Posted in carbon, environment, fremantle by freoview on May 29, 2015
Reflection of Victoria Hall by Roel Loopers

Reflection of Victoria Hall by Roel Loopers

I went to a CUSP organised One Planet talk at Victoria Hall yesterday that coincided with this morning’s blog on Malmo by Fremantle Mayor Brad Pettitt, who is on one of those fact finding tours to liveable cities. Brad raves about what the city has done and believes that some of it could be implemented on the Works Depot site at Knutsford/Amherst streets.

At Victoria Hall Dr Vanessa Rauland gave a talk on carbon, and she will do carbon classes in Fremantle schools as well in the future. Also speaking was Katy Anketel from the South Fremantle Senior High School and the City of Fremantle environmental officer whose name I don’t know.

Most of what I heard yesterday, and what Brad Pettitt wrote on his blog, makes sense, but I am skeptical about how we can change the ingrained Australian culture of the Great Australian Dream, and single storey houses with front and backyards, and the car and waste culture we have in our country. Only education will change that so Vanessa Rauland’s school education will be a good start, but it will also mean that probably this is going to be slow change that won’t happen overnight.

There is no doubt for me that we need to learn to embrace higher density in our cities and as long as the buildings are well designed and human scale I have no problem with it. It is essential that high density buildings along traffic corridors are well sound proofed and emphasis should be on human comfort and amenity and public spaces, roof gardens, etc.

We also need to insist that developers design large residential areas so that houses can be built to take advantage of the sun, and I am all for legislating that new dwellings need to have solar power and rainwater tanks, and maybe some form of grey water use. We also need to insist that houses are being built properly with double glazing, and insulation against heat, cold and noise. The way buildings are positioned and designed for our climate will also make a big difference.

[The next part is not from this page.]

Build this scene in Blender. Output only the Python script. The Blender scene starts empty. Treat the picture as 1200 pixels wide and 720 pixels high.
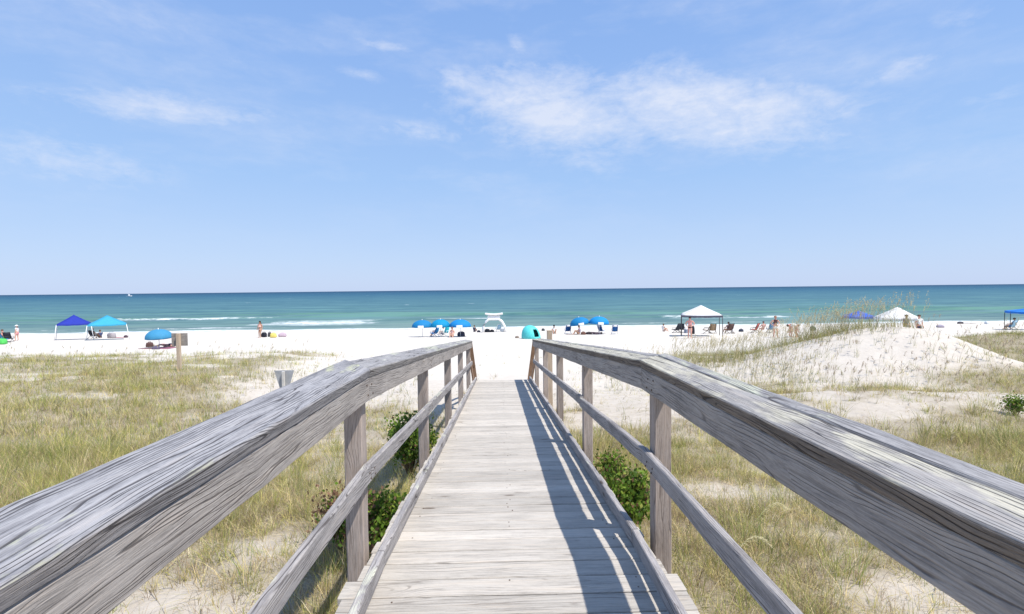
import bpy, bmesh, math, random
import numpy as np
from mathutils import Vector, Matrix, noise as mn

random.seed(7)
rng = np.random.default_rng(11)
SC = bpy.context.scene
COL = SC.collection
R = math.radians

# ------------------------------------------------------------------ camera
F = 600.0                       # focal length in pixels of a 1200 px wide frame
EYE = Vector((0, 0, 1.4))
def cdir(px, py): return Vector(((px - 600) / F, -(py - 360) / F, -1.0))
n_up = cdir(0, 346).cross(cdir(1200, 333)).normalized()
if n_up.y < 0: n_up = -n_up
fwd = cdir(585.5, 346 - 13 * 585.5 / 1200)
fwd = (fwd - n_up * fwd.dot(n_up)).normalized()
rgt = fwd.cross(n_up).normalized()
ROT = Matrix((rgt, fwd, n_up))          # world = ROT @ cam
cam_d = bpy.data.cameras.new('camera'); cam = bpy.data.objects.new('camera', cam_d)
COL.objects.link(cam); SC.camera = cam
cam.matrix_world = Matrix.Translation(EYE) @ ROT.to_4x4()
cam_d.sensor_width = 36; cam_d.lens = 18.0
cam_d.clip_start = 0.05; cam_d.clip_end = 120000
def at(px, py, Y):
    d = ROT @ cdir(px, py); return EYE + d * (Y / d.y)

# ------------------------------------------------------------------ numpy noise
_perm = rng.permutation(4096); _val = rng.random(4096)
def vnoise(x, y, seed=0):
    x = np.asarray(x, float) + seed * 17.13; y = np.asarray(y, float) + seed * 9.71
    xi = np.floor(x).astype(np.int64); yi = np.floor(y).astype(np.int64)
    fx = x - xi; fy = y - yi
    fx = fx * fx * (3 - 2 * fx); fy = fy * fy * (3 - 2 * fy)
    def h(a, b): return _val[_perm[(a + _perm[b & 4095]) & 4095]]
    return ((h(xi, yi) * (1 - fx) + h(xi + 1, yi) * fx) * (1 - fy)
            + (h(xi, yi + 1) * (1 - fx) + h(xi + 1, yi + 1) * fx) * fy)
def fbm(x, y, o=4, seed=0):
    s = 0; a = .5; t = 0
    for k in range(o):
        s = s + a * vnoise(x * 2 ** k, y * 2 ** k, seed + k); t += a; a *= .5
    return s / t
def sstep(a, b, v):
    t = np.clip((v - a) / (b - a), 0, 1); return t * t * (3 - 2 * t)

# ------------------------------------------------------------------ terrain
SEA = -5.6
PY = [-300, -5, 0, 6, 12, 16, 24, 43, 58, 93, 130, 300]
PZ = [-.6, -.75, -.8, -1.0, -1.5, -1.75, -2.05, -2.8, -3.6, -5.6, -7.4, -12]
def G(x, y):
    x = np.asarray(x, float); y = np.asarray(y, float)
    b = np.interp(y, PY, PZ)
    dl = np.interp(y, [-300, 0, 6, 12, 20, 24, 27, 31], [-.6, -.8, -.95, -1.12, -1.36, -1.46, -1.9, -2.45])
    dl = dl + .12 * (vnoise(x * .22, y * .1, 3) - .5)
    w = sstep(-4.5, -9.5, x) * (y < 31) * sstep(31, 27, y)
    z = b + (dl - b) * np.where(dl > b, w, 0)
    # right-hand dune: bare mound, grassy ridge behind it
    sx = np.where(x < 15.3, 4.6, 2.7)
    z = z + 1.66 * np.exp(-((x - 15.3) / sx) ** 2 - ((y - 19.3) / np.where(y < 19.3, 3.6, 4.2)) ** 2)
    z = z + .9 * np.exp(-((x - 27.5) / 5.5) ** 2 - ((y - 26.5) / 3.0) ** 2)
    z = z + .35 * np.exp(-((x - 9) / 4) ** 2 - ((y - 11.5) / 2.0) ** 2)
    near = sstep(40, 26, y) * sstep(-40, -4, y)
    amp = .05 + .13 * near * sstep(1.5, 4, np.abs(x - .1))
    z = z + .13 * np.exp(-((x - 15) / 7) ** 2 - ((y - 17) / 5) ** 2) * (fbm(x * 1.3, y * 1.6, 4, 13) - .5)
    z = z + amp * (fbm(x * .45, y * .45, 4, 5) - .5) * 1.5 + .02 * (fbm(x * 2.2, y * 2.2, 3, 9) - .5)
    return z
def gz(x, y): return float(G(np.array([x]), np.array([y]))[0])
def ground_at(px, py, y0=14, y1=120):
    """where the line of sight through a photo pixel meets the sand"""
    d = ROT @ cdir(px, py); y = y0
    while y < y1:
        p = EYE + d * (y / d.y)
        if p.z < gz(p.x, y): break
        y += .25
    p = EYE + d * (y / d.y); p.z = gz(p.x, y); return p
def on_ground(px, Y):
    p = at(px, 345, Y); p.z = gz(p.x, Y); return p

def veg(x, y):
    """cover of short dune grass, 0..1"""
    n = .65 * fbm(x * .55, y * .55, 4, 21) + .35 * fbm(x * 1.9, y * 1.9, 3, 25); n2 = fbm(x * .17, y * .17, 3, 33)
    v = sstep(.40, .57, n * .6 + n2 * .45)
    v = np.where((x > 1) & (y < 9.5), np.maximum(v, .50), v); v = np.where((x < -1) & (y < 12), np.maximum(v, .42), v)
    fadeL = np.where(x < 0, sstep(26.5, 23.5, y + 1.5 * (n - .5)) * (1 - sstep(11, 14.5, y) * sstep(-9.6, -6.6, x + 2.5 * (n - .5))), 1)
    v = np.maximum(v, .55 * sstep(7, 10, y) * (x < -4))
    # bare sandy blowouts by the left rail
    bl = np.exp(-((x + 2.35) / .75) ** 2 - ((y - 3.6) / .55) ** 2) + .8 * np.exp(-((x + 2.1) / .8) ** 2 - ((y - 4.7) / .35) ** 2)
    v = v * (1 - np.clip(bl * 1.15, 0, .97)) * fadeL
    # right
    r = (x > 0)
    md = np.exp(-((x - 15.3) / np.where(x < 15.3, 6.0, 4.2)) ** 2 - ((y - 17.9) / 2.7) ** 2)
    strip = np.exp(-((y - 10.4 - .06 * (x - 9)) / .55) ** 2) * sstep(5.0, 7.5, x)
    br = np.exp(-((x - 3.3) / 1.0) ** 2 - ((y - 3.7) / .5) ** 2) + np.exp(-((x - 2.6) / .9) ** 2 - ((y - 6.0) / .45) ** 2)
    v = np.where(r, v * (1 - np.clip(md * 1.5, 0, .95)) * (1 - .75 * strip) * (1 - np.clip(br, 0, .8)), v)
    hole = sstep(.50, .36, fbm(x * .42, y * .9, 3, 81)); v = v * (1 - .75 * hole * sstep(8, 13, y))
    back = sstep(20.2, 21.2, y) * sstep(28.5, 25.5, y) * sstep(7.5, 11, x)
    v = np.where(r & (y > 12), np.maximum(v * sstep(19, 13, y) * sstep(3.5, 6.5, x) * sstep(.35, .62, fbm(x * .6, y * 1.1, 3, 91)), back * (.10 + .95 * sstep(.35, .75, vnoise(x * .9, y * .9, 77)))), v)
    far_r = sstep(19.0, 21.5, x) * sstep(21.5, 23.5, y) * sstep(29, 27, y); v = np.maximum(v, .95 * far_r)
    fr = sstep(11.5, 14, x + 2 * (n - .5)) * sstep(10.5, 12, y) * sstep(16.5, 14.5, y); v = np.maximum(v, .62 * fr)
    v = np.where(y > 29, 0, v)
    path = sstep(11.5, 13.5, y) * sstep(3.0, 2.0, np.abs(x - .1))
    return np.clip(v * (1 - path), 0, 1)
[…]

Brad Pettitt writes that the former port area in Malmo has been designed to exclude garbage trucks and that waste is sucked to areas outside the suburb where trucks can pick it up. Great idea, but it will add cost to buildings, so maybe government incentives could be introduced here in Western Australia.

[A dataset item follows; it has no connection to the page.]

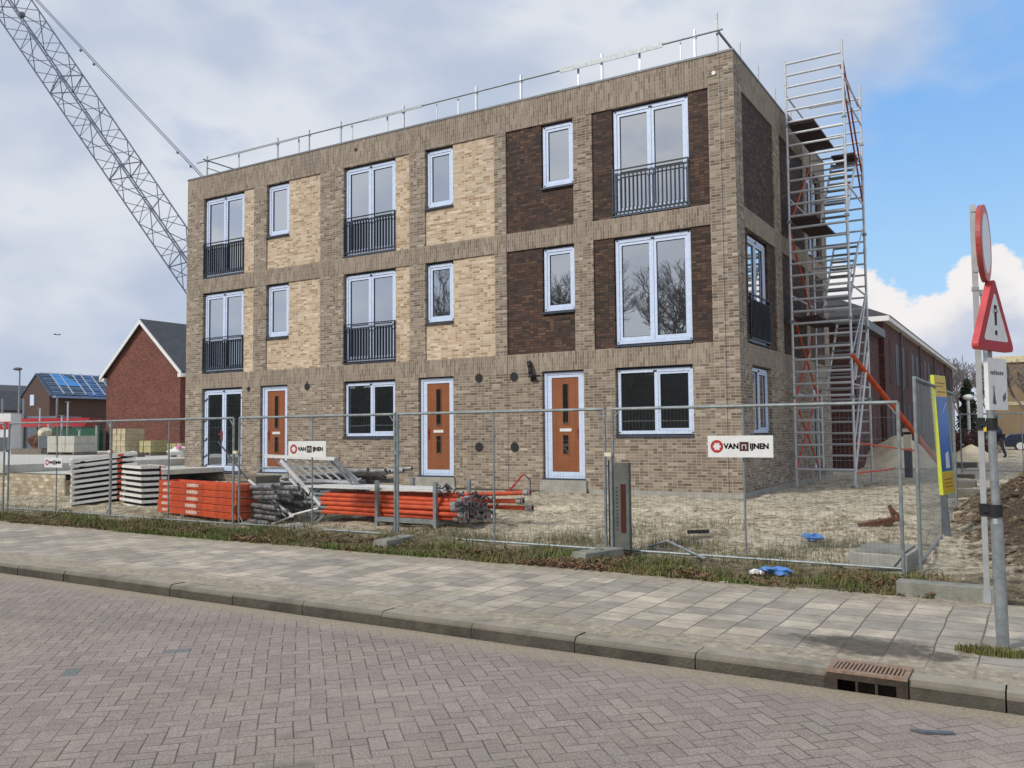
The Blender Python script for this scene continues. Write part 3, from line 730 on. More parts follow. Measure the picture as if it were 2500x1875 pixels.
p = fence_panel(3.4, .0, 1.75); p.location = (3.2, 12.5, 0); p['label'] = 'distant mesh fence panel between the dirt and the flat roofed building'
for i, xx in enumerate((6.65, 10.1)):
    q = copy_tree(p, (xx, 12.5, 0), ['mesh fence panel at the right picture edge beyond the dug up earth', 'outermost right mesh fence panel beyond the earth mound'][i])
def foot(x, y, z, rz, label):
    r = root('concrete_block', (x, y, z), label, 'fence foot', 'concrete fence feet', rz)
    b = MB(); w = .12; L = .38; h = .13
    b.prism([(-w-.02, -L, 0), (w+.02, -L, 0), (w, -L+.03, h), (-w, -L+.03, h)], (0, 2*L-.03, 0)); ob = b.build('block', m_concd); ob.parent = r; ob.modifiers.new('b', 'BEVEL').width = .012
    b = MB(); b.tube((-.05, .02, h-.002), (-.05, .02, h+.004), .028, 12); b.tube((.05, .02, h-.002), (.05, .02, h+.004), .028, 12); o = b.build('socket', m_black); o.parent = r
foot(.30, -7.62, -.345, rad(-18), 'mossy concrete fence foot under the upright grey board')
foot(-2.95, -7.78, -.35, rad(4), 'hollow ended concrete fence foot in the grass below the small company sign')
# clamps joining the panels
for i, xx in enumerate(FJ[1:6]):
    b = MB(); b.box(xx-.05, FY-.04, .98, xx+.05, FY+.05, 1.03)
    o = b.build('fence_clamp', m_cream if i in (1, 4, 2) else m_galvd); tag(o, ['steel clamp joining the fence tubes left of the white platform stack', 'cream clamp joining the fence tubes above the white platform stack', 'cream clamp joining the fence tubes by the left front door', 'steel clamp joining the fence tubes below the middle ground floor window', 'cream clamp joining the fence tubes left of the large ground floor window'][i], 'clamp', 'clamps joining the fence panels')
# signs on the fence
def company_sign(x0, z0, w, h, label):
    s = root('company_sign', (x0+w/2, FY-.045, z0), label, 'sign', 'company signs on the fence')
    y0 = FY-.05
    b = MB(); b.box(x0, y0, z0, x0+w, y0+.006, z0+h); b.build('board', m_white, s)
    cx, cz, r = x0+w*.145, z0+h*.5, h*.30
    b = MB(); n = 28
    for i in range(n):
        a0, a1 = 2*math.pi*i/n, 2*math.pi*(i+1)/n; ri = r*.62
        P = lambda a, q: (cx+q*math.cos(a), y0-.002, cz+q*math.sin(a))
        b.add([P(a0, ri), P(a1, ri), P(a1, r), P(a0, r)], [(0, 1, 2, 3)])
    for i in range(6):
        a = math.pi/6+i*math.pi/3; b.add([P(a-.22, r*.64), P(a+.22, r*.64), P(a, r*.36)], [(0, 1, 2)])
    b.build('emblem', m_red, s, fixn=False)
    fn = lambda cxx: (lambda u, v, d: (cxx+u, y0-.0015-abs(d)*.5, cz+v))
    text('VAN', h*.34, 'lettering', m_black, s, fn(x0+w*.37), .0045)
    b = MB(); q = h*.21; c2 = x0+w*.565; b.box(c2-q, y0-.0025, cz-q, c2+q, y0-.0005, cz+q); b.build('logo_block', M('dark_red_block', rgb((70, 22, 30)), .5), s)
    b = MB(); k = q*.5; t_ = q*.16
    b.box(c2-k, y0-.004, cz-q*.6, c2-k+t_, y0-.003, cz+k*.8); b.box(c2+k-t_, y0-.004, cz-q*.6, c2+k, y0-.003, cz+k*.8); b.box(c2-k+t_, y0-.004, cz+k*.8-t_, c2+k-t_, y0-.003, cz+k*.8); b.build('logo_mark', m_white, s)
    text('IJNEN', h*.34, 'lettering', m_black, s, fn(x0+w*.795), .0045)
    return s
company_sign(1.66, .98, .82, .27, 'large white company sign with red emblem on the fence at the building corner')
company_sign(-5.72, .93, .86, .27, 'small white company sign with red emblem on the fence near the left front door')
company_sign(-12.98, .66, .64, .21, 'white company sign on the fence above the pale foundation, left of the white platform stack')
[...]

There is a lot we can learn from how countries with high population are attacking the carbon and other environmental problems, but we need to stay away from comparing Fremantle with cities that are very different and much much larger. If we remain realistic we can make the changes needed that will have a big impact.

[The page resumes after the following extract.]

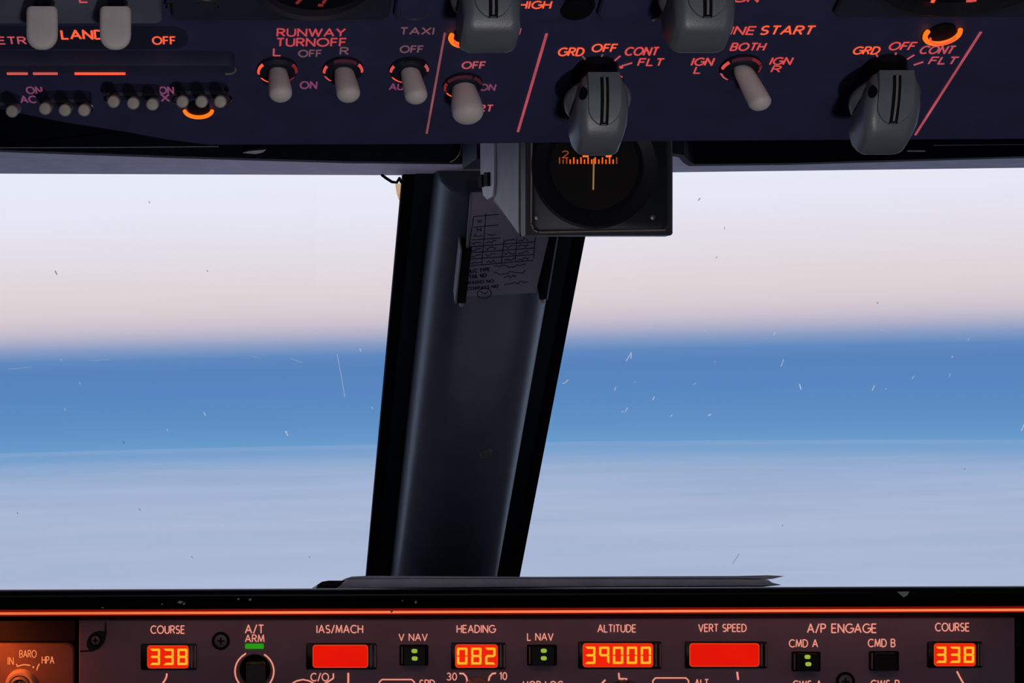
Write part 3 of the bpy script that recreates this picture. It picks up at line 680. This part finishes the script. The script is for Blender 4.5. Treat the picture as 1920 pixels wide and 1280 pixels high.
gang('cluster of three dull grey-tipped levers left of the letter X', [(213, 190), (250, 193), (286, 195)], ((213, 184, 16, 110, 220),))
gang('cluster of three levers above the glowing orange crescent', [(342, 190), (378, 190), (413, 190)], ((340, 186, 16, 120, 230), (417, 184, 16, -50, 60)))

def lamp(label, xc, yc, r, a0, a1, tr_, cap=.8, core=True):
    k = .000203; p = oh(xc, yc); o = thing('indicator_lamp', label, 'lamp', OF.w(p), OF.rot, 'glowing ring lamps')
    MB().cyl(0, 0, r * k * cap, 0, .0012, 30, .0004).build('cap', SOOT, o)
    MB().arc(0, 0, r * k, .0016, a0, a1, tr_, 26).build('lit_ring', ARC, o)
    if core: MB().arc(0, 0, r * k * .74, .003, a0 + 25, a1 - 25, tr_ * .45, 16).build('inner_ring', ARCR, o)
lamp('orange crescent lamp under the right hand lever cluster', 372, 199, 27, 190, 350, .00080, core=False)
lamp('orange crescent lamp tucked behind the grey knob left of APU', 872, 63, 26, 165, 350, .0010)
lamp('bright orange ring lamp right of OFF above CONT', 1766, 57, 30, 165, 385, .0009)

def selector(label, base, tip, wpx=(95, 72), Lk=.030, skirt=62):
    k = .000205; p = oh(*base); o = thing('selector_knob', label, 'knob', OF.w(p), OF.rot, 'grey selector knobs')
    d = oh(tip[0], tip[1], Lk) - p
    def off(h): return d.x * h / Lk, d.y * h / Lk
    MB().loft([circ(0, 0, .0082, 0, 32), circ(*off(.010), .0078, .010, 32)]).build('shaft', SOOT, o)
    s0, s1 = .0100, .0150; R_ = skirt * k
    MB().loft([circ(*off(s0), R_ * .90, s0, 48), circ(*off(s0 + .001), R_ * .98, s0 + .001, 48), circ(*off(s0 + .002), R_, s0 + .002, 48), circ(*off(s1 - .001), R_ * .96, s1 - .001, 48), circ(*off(s1), R_ * .88, s1, 48)]).build('skirt', KNOB, o)
    w0, w1 = wpx[0] * k, wpx[1] * k
    sec = [(s0 - .0004, w0 * .80, .0268), (s1, w0 * .97, .0270), (.020, w0, .0250), (.0250, w0 * .95, .0205), (.0278, w1 * 1.12, .0165), (.0293, w1 * 1.03, .0136), (Lk, w1 * .92, .0105)]
    MB().loft([rrect(*off(h), w, dd, (.0050, .0050, .0045, .0040, .0035, .0035, .0030)[i], h, 6) for i, (h, w, dd) in enumerate(sec)]).build('grip', KNOB, o)
    def depth(h):
        for (a_, b_) in zip(sec[:-1], sec[1:]):
            if a_[0] <= h <= b_[0]: return a_[2] + (b_[2] - a_[2]) * (h - a_[0]) / (b_[0] - a_[0])
        return sec[-1][2]
    # raised pointer plate with a U-shaped foot, black slot, pale line
    pw = w0 * .66; rings = []; HU = .0215; HV = .0052
    hs = [s0 - .0004, s1, .018, HU] + [HU + HV * math.sin(R(a_)) for a_ in (20, 40, 60, 75, 84)]
    for h in hs:
        ww = pw if h <= HU else pw * math.sqrt(max(.004, 1 - ((h - HU) / HV) ** 2)); ox, oy = off(h); dv = depth(h) / 2
        rings.append([(ox - ww / 2, oy + dv - .002, h), (ox + ww / 2, oy + dv - .002, h), (ox + ww / 2 * .92, oy + dv + .0008, h), (ox - ww / 2 * .92, oy + dv + .0008, h)])
    MB().loft(rings).build('pointer_plate', KNOB, o)
    def strip(wd, up0, up1, ha, hb, nm, m):
        rg = []
        for i in range(9):
            h = ha + (hb - ha) * i / 8; ox, oy = off(h); dv = depth(h) / 2 + .0008
            rg.append([(ox - wd / 2, oy + dv + up0, h), (ox + wd / 2, oy + dv + up0, h), (ox + wd / 2, oy + dv + up1, h), (ox - wd / 2, oy + dv + up1, h)])
        MB().loft(rg).build(nm, m, o)
    strip(.0031, -.002, .0002, s0 - .0005, .0266, 'pointer_slot', SOOT)
    strip(.0008, -.001, .0005, s0 - .0005, .0262, 'pointer_line', mat('line_grey', (120, 118, 124), .5))
    ox, oy = off(.0165); q = MB(); yy = oy + depth(.0165) / 2
    q.loft([[(ox - w0 * .39 + .0014 * math.cos(2 * math.pi * i / 16), yy + f_, .0165 + .0022 * math.sin(2 * math.pi * i / 16)) for i in range(16)] for f_ in (-.003, .0002)]).build('set_screw', SOOT, o)
    return o
selector('grey engine start knob below GRD OFF CONT, in front of the compass', (1117, 128), (1124, 277))
selector('grey engine start knob at right between GRD and the slanted pink line', (1658, 124), (1658, 275), (104, 78), .030, 64)
selector('grey knob cut by the top edge, left of the word HIGH', (908, -68), (919, 81), (99, 86))
selector('grey knob cut by the top edge, above BOTH and the ignition toggle', (1296, -68), (1316, 81), (103, 84))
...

Dr Vanessa Rauland suggested it is better to do things on a smaller scale as we have more control over it and it might become more achievable as well. The solar farm in South Fremantle will be a good example of what a community can do, while a windfarm is probably done better the way they do it in Victoria where councils combine and work together to buy a large area well away from their communities and put a windfarm there.

There are a lot of exiting things we can do to stop the madness of waste and pollution and we need to start with education and communication that is realistic and leave ideology at home. I really enjoyed the talks at Victoria Hall yesterday and was inspired by them.